Tesla should pay particular attention to Waymo’s platform strategy. If Waymo successfully licenses its technology to other automakers, it could rapidly expand its autonomous fleet without bearing the full cost of vehicle manufacturing. This would create a much larger competitive moat than operating a single-brand fleet, as it would establish Waymo’s technology as an industry standard — much harder for Tesla to displace than a single competing service.
The customer experience data Waymo is accumulating is equally valuable. Every ride generates insights about passenger preferences, route optimization, pricing sensitivity, and operational efficiency. By the time Tesla launches its robotaxi service, Waymo will have years of commercial operating data informing its business model — a significant first-mover advantage in understanding the economics of autonomous transportation.
The global robotaxi market is projected to reach $38 billion by 2030, according to Allied Market Research.
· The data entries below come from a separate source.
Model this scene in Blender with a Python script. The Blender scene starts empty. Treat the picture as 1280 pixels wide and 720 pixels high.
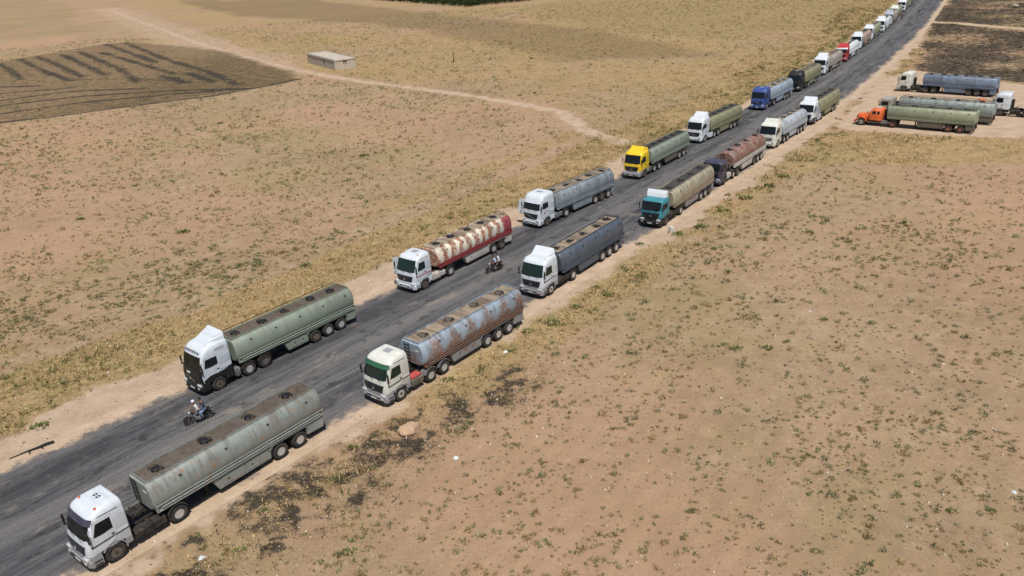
import bpy, math, random
import numpy as np
from mathutils import Vector, Matrix
random.seed(7); rng = np.random.default_rng(7)
SC = bpy.context.scene
COL = SC.collection

# ------------------------------------------------------------------ camera, sky, sun, exposure
F_PX, PITCH, CAM_H, ROLL = 970.495, 0.414957, 28.296, -0.065553
cam_d = bpy.data.cameras.new('camera'); cam = bpy.data.objects.new('camera', cam_d); COL.objects.link(cam)
cam_d.sensor_width = 36; cam_d.lens = F_PX / 1280 * 36; cam_d.clip_start = .5; cam_d.clip_end = 9000
_R0 = Vector((1, 0, 0)); _V0 = Vector((0, -math.sin(PITCH), -math.cos(PITCH))); _F = Vector((0, math.cos(PITCH), -math.sin(PITCH)))
_R = _R0 * math.cos(ROLL) - _V0 * math.sin(ROLL) * -1 * -1
_V = _R0 * math.sin(ROLL) + _V0 * math.cos(ROLL)
cam.matrix_world = Matrix(((_R.x, -_V.x, -_F.x, 0), (_R.y, -_V.y, -_F.y, 0), (_R.z, -_V.z, -_F.z, CAM_H), (0, 0, 0, 1)))
SC.camera = cam
SUN_EL = math.radians(64); SUN_H = Vector((.24, -.97, 0)).normalized()      # horizontal direction towards the sun
w = bpy.data.worlds.new('World'); SC.world = w; w.use_nodes = True
nt = w.node_tree; sky = nt.nodes.new('ShaderNodeTexSky'); sky.sky_type = 'NISHITA'; sky.sun_disc = False
sky.sun_elevation = SUN_EL; sky.sun_rotation = math.atan2(SUN_H.x, SUN_H.y)
sky.dust_density = 1.0
nt.links.new(sky.outputs[0], nt.nodes['Background'].inputs[0]); nt.nodes['Background'].inputs[1].default_value = .075
sl = bpy.data.lights.new('sun', 'SUN'); sl.energy = 4.6; sl.angle = math.radians(.53); sl.color = (1, .975, .935)
sun = bpy.data.objects.new('sun', sl); COL.objects.link(sun); sun.location = (0, 0, 120)
_to = SUN_H * math.cos(SUN_EL) + Vector((0, 0, math.sin(SUN_EL)))
sun.rotation_euler = _to.to_track_quat('Z', 'Y').to_euler()
SC.view_settings.view_transform = 'Standard'; SC.view_settings.look = 'None'; SC.view_settings.exposure = .03; SC.view_settings.gamma = 1

# ------------------------------------------------------------------ small helpers
def tag(o, label=None, cat=None, group=None, kind=None):
    if label: o['label'] = label
    if cat: o['category'] = cat
    if group: o['group'] = group
    if kind: o['kind'] = kind
    return o
def srgb(r, g, b):
    f = lambda c: (c / 255 / 12.92) if c / 255 <= .04045 else ((c / 255 + .055) / 1.055) ** 2.4
    return (f(r), f(g), f(b), 1)

class MB:                                   # collects shapes into one mesh
    def __init__(s): s.v = []; s.f = []; s.sm = []
    def add(s, vs, fs, smooth=False):
        o = len(s.v); s.v += [tuple(p) for p in vs]; s.f += [tuple(i + o for i in f) for f in fs]; s.sm += [smooth] * len(fs); return s
    def box(s, x0, x1, y0, y1, z0, z1):
        return s.add([(x, y, z) for z in (z0, z1) for y in (y0, y1) for x in (x0, x1)],
                     [(0, 2, 3, 1), (4, 5, 7, 6), (0, 1, 5, 4), (2, 6, 7, 3), (0, 4, 6, 2), (1, 3, 7, 5)])
    def bbox(s, x0, x1, y0, y1, z0, z1, b=.03):      # box with bevelled vertical and top edges
        r = lambda z, i: [(x0 + i + b, y0 + i, z), (x1 - i - b, y0 + i, z), (x1 - i, y0 + i + b, z), (x1 - i, y1 - i - b, z), (x1 - i - b, y1 - i, z), (x0 + i + b, y1 - i, z), (x0 + i, y1 - i - b, z), (x0 + i, y0 + i + b, z)]
        return s.loft([r(z0, 0), r(z1 - b, 0), r(z1, b)], smooth=False)
    def loft(s, rings, smooth=True, cap=True, closed=True):
        n = len(rings[0]); vs = [p for r in rings for p in r]; fs = []
        for i in range(len(rings) - 1):
            for j in range(n if closed else n - 1):
                k = (j + 1) % n; fs.append((i * n + j, i * n + k, (i + 1) * n + k, (i + 1) * n + j))
        s.add(vs, fs, smooth)
        if cap and closed:
            s.add(rings[0], [tuple(reversed(range(n)))]); s.add(rings[-1], [tuple(range(n))])
        return s
    def tube(s, a, b, r, r2=None, n=8, smooth=True, cap=True):
        a, b = Vector(a), Vector(b); d = (b - a).normalized(); u = d.orthogonal().normalized(); v = d.cross(u); r2 = r if r2 is None else r2
        rg = lambda c, q: [tuple(c + (u * math.cos(t) + v * math.sin(t)) * q) for t in (2 * math.pi * i / n for i in range(n))]
        return s.loft([rg(a, r), rg(b, r2)], smooth, cap)
    def path(s, pts, r, n=6):
        for a, b in zip(pts[:-1], pts[1:]): s.tube(a, b, r, n=n)
        return s
    def lathe(s, prof, c=(0, 0, 0), n=24, axis='y', smooth=True):      # prof: (radius, offset along axis)
        rings = []
        for r, o in prof:
            ring = []
            for i in range(n):
                t = 2 * math.pi * i / n; p = (r * math.cos(t), o, r * math.sin(t)) if axis == 'y' else (r * math.cos(t), r * math.sin(t), o)
                ring.append((p[0] + c[0], p[1] + c[1], p[2] + c[2]))
            rings.append(ring)
        return s.loft(rings, smooth, cap=True)
    def slab(s, poly, y0, y1):             # (x,z) polygon extruded in y
        n = len(poly); a = [(x, y0, z) for x, z in poly]; b = [(x, y1, z) for x, z in poly]
        return s.loft([a, b], smooth=False)
    def sphere(s, c, r, n=10, m=6, sq=(1, 1, 1)):
        rings = []
        for i in range(m + 1):
            t = math.pi * i / m; q = max(math.sin(t), .02)
            rings.append([(c[0] + sq[0] * r * q * math.cos(2 * math.pi * j / n), c[1] + sq[1] * r * q * math.sin(2 * math.pi * j / n), c[2] - sq[2] * r * math.cos(t)) for j in range(n)])
        return s.loft(rings, True)
    def mesh(s, name):
        m = bpy.data.meshes.new(name); m.from_pydata(s.v, [], s.f); m.polygons.foreach_set('use_smooth', s.sm)
        import bmesh
        b = bmesh.new(); b.from_mesh(m); bmesh.ops.recalc_face_normals(b, faces=b.faces)
        b.to_mesh(m); b.free(); m.materials.append(None); return m
CACHE = {}
TINY = {'vent_pipe', 'bracket', 'rail_bracket', 'windscreen_seal', 'step', 'slat', 'latch', 'spring_hanger', 'wiper', 'hub', 'lettering', 'air_hoses', 'side_panel_line'}
def part(name, build, mat, parent=None, key=None, loc=None, rot=None, label=None):
    """build: MB or a function returning MB; key lets alike pieces share mesh data, the material sits on the object"""
    if key is not None and key in CACHE: me = CACHE[key]
    else:
        mb = build() if callable(build) else build; me = mb.mesh(name)
        if key is not None: CACHE[key] = me
    o = bpy.data.objects.new(name, me); COL.objects.link(o); o.parent = parent
    o.material_slots[0].link = 'OBJECT'; o.material_slots[0].material = mat
    if loc is not None: o.location = loc
    if rot is not None: o.rotation_euler = rot
    if label: o['label'] = label
    if name in TINY: o['kind'] = 'stuff'
    return o
def empty(name, loc, rz=0, **k):
    o = bpy.data.objects.new(name, None); COL.objects.link(o); o.location = loc; o.rotation_euler = (0, 0, rz); o.empty_display_size = .3
    return tag(o, **k)

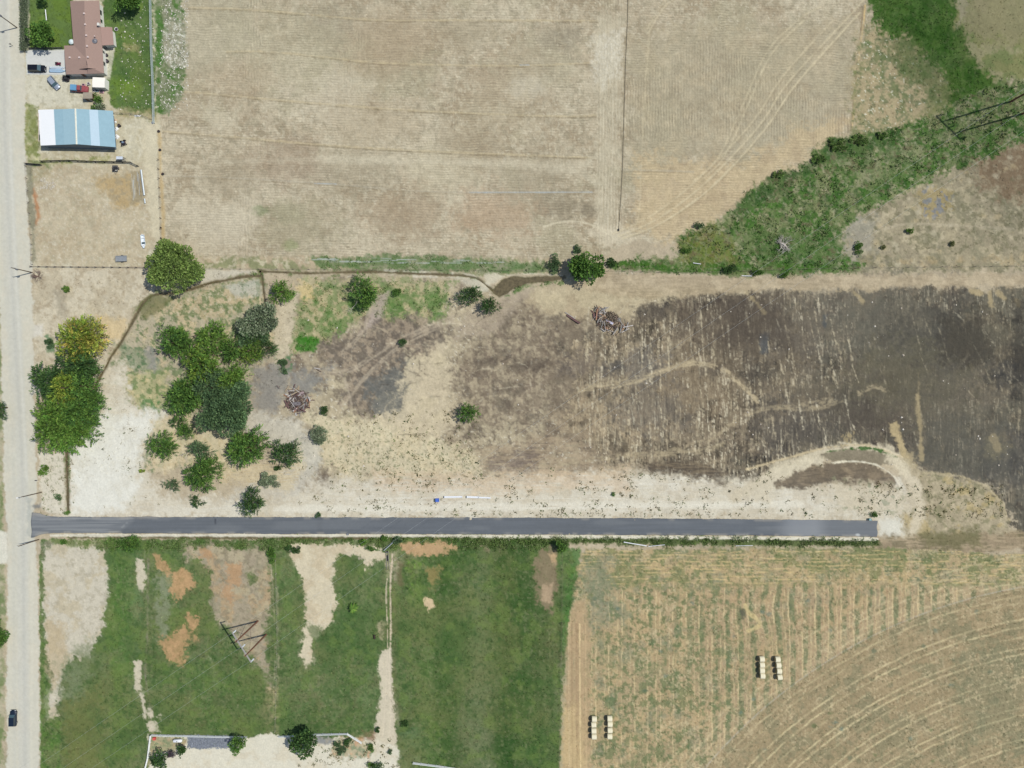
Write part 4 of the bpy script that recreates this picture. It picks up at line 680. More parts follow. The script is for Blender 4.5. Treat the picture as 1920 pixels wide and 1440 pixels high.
m = MB(); m.add([P(x, y) + Vector((0, 0, -.17)) for x, y in POOL], [tuple(range(len(POOL)))]); tag(m.build('pond_water', water), kind='structure')
# ------------------------------------------------------------------ paved lane: raised asphalt with rough edges
def lane_edges(x):
    t = np.interp(x, [58, 62, 75, 85, 95, 105, 480, 800, 1100, 1400, 1646], [961, 960.5, 962, 965.5, 968, 968.8, 969.6, 970, 971, 973.4, 976])
    b = np.interp(x, [58, 62, 68, 75, 85, 100, 200, 500, 800, 1200, 1500, 1646], [1007.5, 1008.5, 1006, 1003, 1000.5, 999.2, 999.6, 1001, 1001.4, 1003, 1005, 1006.4])
    return t, b
xs = np.arange(59, 1646.1, 1.6); t, b = lane_edges(xs)
lf = lambda: np.interp(xs, np.arange(50, 1700, 14), rng.normal(0, .38, len(np.arange(50, 1700, 14))))
e = rng.normal(0, .2, len(xs)) + lf(); e2 = rng.normal(0, .2, len(xs)) + lf(); t = t + e; b = b + e2
NR = 30; v = np.linspace(0, 1, NR + 1)[None, :]
py = t[:, None] + (b - t)[:, None] * v; px = np.repeat(xs[:, None], NR + 1, 1)
wv = np.sin(v * 9.0 + 1.2) * .9; px = px + np.where(px > 1642, wv, 0) + np.where(px < 61, wv * .8, 0)
def n2(px, py, cx, cy, sd):
    r = np.random.default_rng(sd).random((256, 256)) * 2 - 1; u = px / cx; w_ = py / cy; iu = np.floor(u).astype(int); iv = np.floor(w_).astype(int); fu = u - iu; fv = w_ - iv
    fu = fu * fu * (3 - 2 * fu); fv = fv * fv * (3 - 2 * fv); g = lambda a, c: r[c % 256, a % 256]
    return (g(iu, iv) * (1 - fu) + g(iu + 1, iv) * fu) * (1 - fv) + (g(iu, iv + 1) * (1 - fu) + g(iu + 1, iv + 1) * fu) * fv
base = np.array(col(99, 104, 108)); dust = np.array(col(146, 149, 148)); cc = np.broadcast_to(base, px.shape + (3,)).copy()
cc *= (1 + .07 * n2(px, py, 120, 3, 1) + .05 * n2(px, py, 30, 1.6, 2) + .03 * n2(px, py, 4, 4, 3))[..., None]
sm = lambda a, b_, x: (lambda q: q * q * (3 - 2 * q))(np.clip((x - a) / (b_ - a), 0, 1))
def mixin(q, c_): cc[:] = cc + (np.array(c_) - cc) * q[..., None]
curve = 250 - (np.clip(py - 972, 0, 40) / 26) ** 2 * 32
mixin(sm(6, -6, px - curve) * .22, dust)
mixin(sm(6, -3, px - curve) * sm(-.1, .5, n2(px + py * 2, py - (px - 220) * .0, 60, 2.2, 5)) * .5, dust)
mixin(sm(5, 1, np.abs(px - curve + 8)) * sm(0, .4, n2(px, py, 7, 4, 8)) * .5, dust)
mixin(sm(.55, .1, v + 0 * px) * sm(.2, .6, n2(px, py, 20, 3, 15)) * sm(260, 180, px) * .4, dust)
mixin(sm(1446, 1492, px) * sm(1560, 1524, px) * .55, np.array(col(150, 154, 156))); mixin(sm(1500, 1530, px) * .22, dust)
mixin(sm(4, 1, np.hypot((px - 1608) / 1.6, py - 1003)) * .8, np.array(col(200, 204, 200)))
mixin(sm(2.5, .8, np.abs(px - 404.5 - (py - 985) * .06)) * sm(971, 974, py) * sm(985, 981, py) * .7, np.array(col(60, 64, 70)))
mixin(sm(8, 3, np.abs(px - 600)) * .12, np.array(col(60, 64, 70)))
mixin(sm(.22, 0, v) * sm(.0, .6, n2(px, py * 0 + 3, 18, 4, 31)) * .45 + 0 * px, np.array(col(170, 164, 150))); mixin(sm(.8, 1, v) * sm(.0, .6, n2(px, py * 0 + 9, 14, 4, 37)) * .45 + 0 * px, np.array(col(176, 170, 154)))
mixin(sm(.1, .7, n2(px, py, 60, 10, 41)) * .16, dust)
mixin(sm(.03, 0, v) * .3 + sm(.94, 1, v) * .3 + 0 * px, np.array(col(70, 74, 78)))
zz = .07 + .02 * (1 - (2 * v - 1) ** 2) + 0 * px
top = np.stack([(px - 960) * S, (720 - py) * S, zz], -1)
n_, m_ = px.shape; idx = np.arange(n_ * m_).reshape(n_, m_)
F = [np.stack([idx[:-1, :-1], idx[:-1, 1:], idx[1:, 1:], idx[1:, :-1]], -1).reshape(-1, 4)]
per = np.concatenate([idx[:, 0], idx[-1, 1:], idx[::-1, -1][1:], idx[0, ::-1][1:-1]])
V = top.reshape(-1, 3); low = V[per].copy(); low[:, 2] = -.25; nb = len(per); lo_i = len(V) + np.arange(nb)
F.append(np.stack([per, np.roll(per, -1), np.roll(lo_i, -1), lo_i], -1)); V = np.concatenate([V, low]); cv = np.concatenate([cc.reshape(-1, 3), cc.reshape(-1, 3)[per]])
asphalt = attr_mat('asphalt', 'tint', rough=.85, nscale=9, namt=.05, bump=.2, bscale=30, spec=.3)
tag(np_mesh('paved_lane', V, np.concatenate(F), asphalt, np.clip(cv, .01, .9)), kind='structure')
# concrete apron in front of the garage
m = MB(); m.prism([tuple(P(x, y)[:2]) for x, y in ((51, 95), (121.5, 95), (123.5, 140), (90, 140), (52, 139))], -.2, .09)
tag(m.build('driveway', mat('driveway_concrete', col(206, 207, 200), rough=.9, var=.05, scale=.8)), kind='structure')

# ------------------------------------------------------------------ foliage
leaf = attr_mat('foliage', 'tint', rough=.75, nscale=1.5, namt=.12, trans=.28, spec=.12)
bark = mat('bark', col(112, 96, 78), rough=.95, var=.3, scale=6, bump=.5)
deadwood = mat('dead_wood', col(196, 188, 176), rough=.9, var=.2, scale=5)
twig = mat('bare_twig', col(120, 98, 88), rough=.95, var=.25, scale=5)
def unit(a): return a / np.maximum(1e-6, np.linalg.norm(a, axis=-1, keepdims=True))
PAL = {  # photo tones of sunlit leaves: list of (rgb, weight)
 'green': [((96, 132, 62), 3), ((112, 146, 66), 1.5), ((76, 112, 56), 1.5)], 'bright': [((110, 144, 66), 3), ((126, 156, 70), 1.5), ((92, 132, 54), 1.5)],
 'dark': [((78, 108, 60), 3), ((64, 94, 54), 2), ((96, 126, 66), 1)], 'blue': [((94, 122, 82), 3), ((82, 108, 74), 2), ((112, 138, 92), 1.4)],
 'grey': [((134, 148, 116), 3), ((152, 162, 134), 1.5), ((108, 128, 94), 1.5)], 'yellow': [((160, 170, 72), 2), ((136, 160, 64), 2), ((104, 134, 58), 1.5)],
 'orange': [((200, 166, 88), .7), ((172, 176, 78), 2), ((140, 164, 70), 3), ((102, 136, 60), 2.4)], 'lime': [((138, 160, 68), 1.6), ((108, 142, 62), 2), ((90, 126, 56), 2)],
 'willow': [((128, 152, 80), 3), ((114, 140, 74), 2), ((144, 164, 92), 1)], 'brushy': [((118, 152, 78), 2), ((104, 140, 68), 2), ((150, 156, 114), 1), ((136, 160, 88), 1)], 'purple': [((98, 84, 92), 2), ((80, 74, 78), 1)], 'olive': [((126, 132, 84), 3), ((146, 146, 98), 1), ((104, 114, 70), 1)]}
STY = {'spray': (.78, .30, 9.0), 'fine': (.48, .27, 15.0), 'broad': (.62, .40, 10.0), 'tuft': (.42, .22, 16.0)}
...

Early movers like Waymo are positioning to capture disproportionate market share through network effects: more vehicles in a city mean shorter wait times, which attracts more riders, which justifies more vehicles — a virtuous cycle that’s difficult for later entrants to disrupt. Uber and Lyft demonstrated this dynamic in the human-driven ride-hailing market, and the same economics apply to robotaxis.
For cities where Waymo operates, the economic implications include reduced need for personal vehicle ownership, lower parking demand, decreased drunk driving incidents, and improved mobility for elderly and disabled populations. These societal benefits could lead to favorable regulatory treatment that further accelerates Waymo’s expansion.
Waymo is expected to launch in several new U.S. cities throughout 2026, with Miami, Las Vegas, and Washington D.C. among the most frequently rumored markets. International expansion is also on the horizon, with Tokyo and London representing potential early targets. The company’s partnership with Uber for ride-hailing integration in certain markets adds a powerful distribution channel. For Tesla, the window to launch a competitive robotaxi service before Waymo achieves dominant market position is narrowing with each quarter. The autonomous transportation future is arriving faster than many expected — and Waymo is currently driving it.